The Eight Emotional Drivers (Foundation of the EDMA Psychometric Test for Management)

There are eight fundamental Emotional drivers and motivators. Each of these is based on a human psycho-emotional need developed through environmental factors such as family, culture and stage in life. While each of these drivers is present in each individual, they do not have equal importance. They are also achieved in different ways by different individuals in different environments. Every individual has a different order of importance for these eight drivers. We are constantly filling these as emotional gratifications; sometimes in positive ways, sometimes in neutral ways, and sometimes in negative ways. But we are constantly filling them.

The ranking of these drivers can change with time, based on our environment, our experiences, and especially our traumas or strong relationships. They are also affected by loss. These drivers can also be cultivated either positively or negatively by our environment, our culture, our parents, our teachers, and our peers.

The Eight Emotional Drivers

Belonging/Love

Connection from being with others, or connection with self

Control/Security

Greater ability to maintain security in our lives

Diversity

Having variety,
excitement

Recognition/Significance

Acknowledgments of our virtues and achievements, being noticed

Achievement

The need to make progress in our plans and finish things – Completion

Challenge/Growth

Learning and growing

Excellence

Self satisfaction and pride in the things we do

Responsibility and Contribution

The need to Contribute to others

By understanding an individual’s primary emotional drivers, we know their ultimate motivations. When you ask someone if they want more money, while they may say yes, it is not the money they want but what they believe money can buy, whether it be security, significance, or achievement, revealing foundational drivers can help you identify how to fulfill and motivate yourself and others at deeper levels with available resources. A series of “WHY” questions would reveal the real reasons for buying, saving, investing, traveling, etc….

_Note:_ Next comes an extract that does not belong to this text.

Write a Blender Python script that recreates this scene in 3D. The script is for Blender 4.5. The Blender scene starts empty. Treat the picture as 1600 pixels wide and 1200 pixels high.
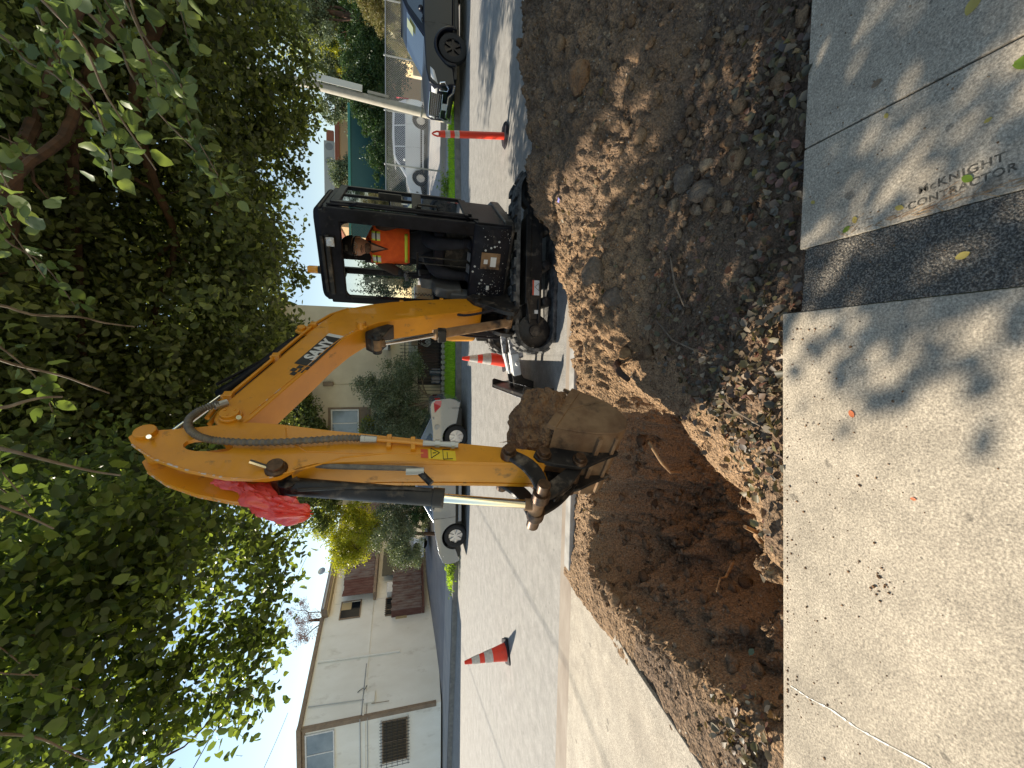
import bpy, bmesh, math, random
import numpy as np
from mathutils import Vector, Matrix, noise as mnoise
R = math.radians; PI = math.pi
random.seed(7); rng = np.random.default_rng(7)
scn = bpy.context.scene
C = scn.collection

# ------------------------------------------------------------------ camera
FPX = 610.0
pitch = math.atan(160/FPX); yaw = math.atan(42/FPX)
cd = bpy.data.cameras.new('camera'); cam = bpy.data.objects.new('camera', cd); C.objects.link(cam)
cd.sensor_fit = 'HORIZONTAL'; cd.sensor_width = 36; cd.lens = 36*FPX/1600
cd.clip_start = 0.05; cd.clip_end = 2000
fw = Vector((-math.sin(yaw)*math.cos(pitch), math.cos(yaw)*math.cos(pitch), -math.sin(pitch)))
rt = Vector((math.cos(yaw), math.sin(yaw), 0)); up = rt.cross(fw)
m = Matrix((-up, rt, -fw)).transposed().to_4x4()      # the phone was held on its side: picture-right is down
m.translation = (0, 0, 1.58); cam.matrix_world = m
scn.camera = cam

# ------------------------------------------------------------------ light
SUN_EL = R(39); SUN_DIR = Vector((-.845*math.cos(SUN_EL), .53*math.cos(SUN_EL), math.sin(SUN_EL))).normalized()
w = bpy.data.worlds.new('World'); scn.world = w; w.use_nodes = True
nt = w.node_tree; bg = nt.nodes['Background']; sk = nt.nodes.new('ShaderNodeTexSky')
sk.sky_type = 'NISHITA'; sk.sun_disc = False; sk.sun_elevation = SUN_EL
sk.sun_rotation = math.atan2(SUN_DIR.x, SUN_DIR.y); sk.air_density = 1.25; sk.dust_density = 0.0; sk.ozone_density = 1.0
wb = nt.nodes.new('ShaderNodeMixRGB'); wb.blend_type = 'MULTIPLY'; wb.inputs[0].default_value = 1; wb.inputs[2].default_value = (1.10, 1.0, .89, 1)
nt.links.new(sk.outputs[0], wb.inputs[1]); nt.links.new(wb.outputs[0], bg.inputs[0]); bg.inputs[1].default_value = 0.105
sd = bpy.data.lights.new('sun', 'SUN'); so = bpy.data.objects.new('sun', sd); C.objects.link(so)
sd.energy = 4.9; sd.angle = R(0.53); sd.color = (1, .90, .74)
so.rotation_euler = SUN_DIR.to_track_quat('Z', 'Y').to_euler()
vs = scn.view_settings; vs.view_transform = 'Standard'; vs.look = 'None'; vs.gamma = 1; vs.use_curve_mapping = False
vs.exposure = 0.80

# ------------------------------------------------------------------ materials
def hexlin(h):
    c = [int(h[i:i+2], 16)/255 for i in (0, 2, 4)]
    return tuple(x/12.92 if x <= .04045 else ((x+.055)/1.055)**2.4 for x in c)
def mat(name, col, rough=.6, metal=0, col2=None, scale=8, amt=1.0, bump=0, bscale=None, spec=.5, col3=None, s3=2.5,
        lo=.35, hi=.65, coat=0, stretch=None, lo3=.55, hi3=.7, rough2=None):
    m = bpy.data.materials.new(name); m.use_nodes = True; n = m.node_tree.nodes; L = m.node_tree.links
    b = n['Principled BSDF']; b.inputs['Base Color'].default_value = (*col, 1)
    b.inputs['Roughness'].default_value = rough; b.inputs['Metallic'].default_value = metal
    b.inputs['Specular IOR Level'].default_value = spec; b.inputs['Coat Weight'].default_value = coat
    tc = n.new('ShaderNodeTexCoord'); vec = tc.outputs['Object']
    if stretch:
        mp = n.new('ShaderNodeMapping'); mp.inputs['Scale'].default_value = stretch; L.new(vec, mp.inputs[0]); vec = mp.outputs[0]
    out = None
    def noisefac(sc, a, z, detail=6):
        t = n.new('ShaderNodeTexNoise'); t.inputs['Scale'].default_value = sc; t.inputs['Detail'].default_value = detail; t.inputs['Roughness'].default_value = .62
        L.new(vec, t.inputs['Vector']); r = n.new('ShaderNodeMapRange'); r.inputs[1].default_value = a; r.inputs[2].default_value = z
        L.new(t.outputs[0], r.inputs[0]); return t, r
    if col2:
        t, r = noisefac(scale, lo, hi)
        mx = n.new('ShaderNodeMixRGB'); mx.inputs[1].default_value = (*col, 1); mx.inputs[2].default_value = (*col2, 1)
        ml = n.new('ShaderNodeMath'); ml.operation = 'MULTIPLY'; ml.inputs[1].default_value = amt
        L.new(r.outputs[0], ml.inputs[0]); L.new(ml.outputs[0], mx.inputs[0]); out = mx.outputs[0]
    if col3:
        t3, r3 = noisefac(s3, lo3, hi3)
        mx3 = n.new('ShaderNodeMixRGB'); mx3.inputs[1].default_value = (*col, 1); mx3.inputs[2].default_value = (*col3, 1)
        if out: L.new(out, mx3.inputs[1])
        L.new(r3.outputs[0], mx3.inputs[0]); out = mx3.outputs[0]
        if rough2 is not None:
            rr = n.new('ShaderNodeMapRange'); rr.inputs[3].default_value = rough; rr.inputs[4].default_value = rough2
            L.new(r3.outputs[0], rr.inputs[0]); L.new(rr.outputs[0], b.inputs['Roughness'])
    if out: L.new(out, b.inputs['Base Color'])
    if bump:
        t = n.new('ShaderNodeTexNoise'); t.inputs['Scale'].default_value = bscale or scale*4; t.inputs['Detail'].default_value = 8; L.new(vec, t.inputs['Vector'])
        bp = n.new('ShaderNodeBump'); bp.inputs['Strength'].default_value = min(1, bump*10); bp.inputs['Distance'].default_value = bump*.2
        L.new(t.outputs[0], bp.inputs['Height']); L.new(bp.outputs[0], b.inputs['Normal'])
    return m
def leafmat(name, cols, trans=.35, rough=.45, spec=.4):
    m = bpy.data.materials.new(name); m.use_nodes = True; n = m.node_tree.nodes; L = m.node_tree.links
    b = n['Principled BSDF']; g = n.new('ShaderNodeNewGeometry'); r = n.new('ShaderNodeValToRGB')
    el = r.color_ramp.elements
    while len(el) < len(cols): el.new(.5)
    for i, c in enumerate(cols): el[i].position = i/(len(cols)-1); el[i].color = (*c, 1)
    L.new(g.outputs['Random Per Island'], r.inputs[0]); L.new(r.outputs[0], b.inputs['Base Color'])
    b.inputs['Roughness'].default_value = rough; b.inputs['Specular IOR Level'].default_value = spec
    tr = n.new('ShaderNodeBsdfTranslucent'); mg = n.new('ShaderNodeMixRGB'); mg.blend_type = 'MULTIPLY'; mg.inputs[0].default_value = 1
    mg.inputs[2].default_value = (2.0, 1.95, .8, 1); L.new(r.outputs[0], mg.inputs[1]); L.new(mg.outputs[0], tr.inputs[0])
    mx = n.new('ShaderNodeMixShader'); mx.inputs[0].default_value = trans
    L.new(b.outputs[0], mx.inputs[1]); L.new(tr.outputs[0], mx.inputs[2]); L.new(mx.outputs[0], n['Material Output'].inputs[0])
    return m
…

Here are some questions you can ask to determine your partner’s primary emotional gratifications (top 3 drivers)

  • If you had a million dollars, what would you do with it? Follow up would include “why” questions to gain more clarity
  • If you could go anywhere on a trip where would you go? Follow up would include what kind of place you stay at, who would you
  • go with (if any one), what kind of things would you do. These questions can be summarized into “describe your ideal vacation”
  • What would be your ideal project to work on? And why? What has to happen for it to stay ideal?

Emotions of Interaction

When we work with others, whether it is in our job or in our family, we are dealing with people that are driven by emotional drivers that may be different than ours. We are also often dealing with people who have different colored brains. This diversity, while powerful when harnessed, can easily cause frustration, misdirection and lack of productivity.

Understanding how people with specific drivers act and react in a group, enables the ability to influence or lead that group. We should also be aware that different people with different rankings of drivers will affect us differently. Each person satisfies his or her drivers in both positive and negative ways.

The color of each person’s brain also enters into the equation, because it influences an individual’s perception of the task at hand, but emotional drive and colored brain are not directly related. There is no correlation between colored brain, and what a person’s emotional drives are.

Each individual has specific ways to satisfy each of his or her own drivers. The top ranked drivers or “primary drivers” determine to a large extent how a person acts or reacts in a particular situation with another person. Actions and reactions to your surroundings differ with different primary drivers.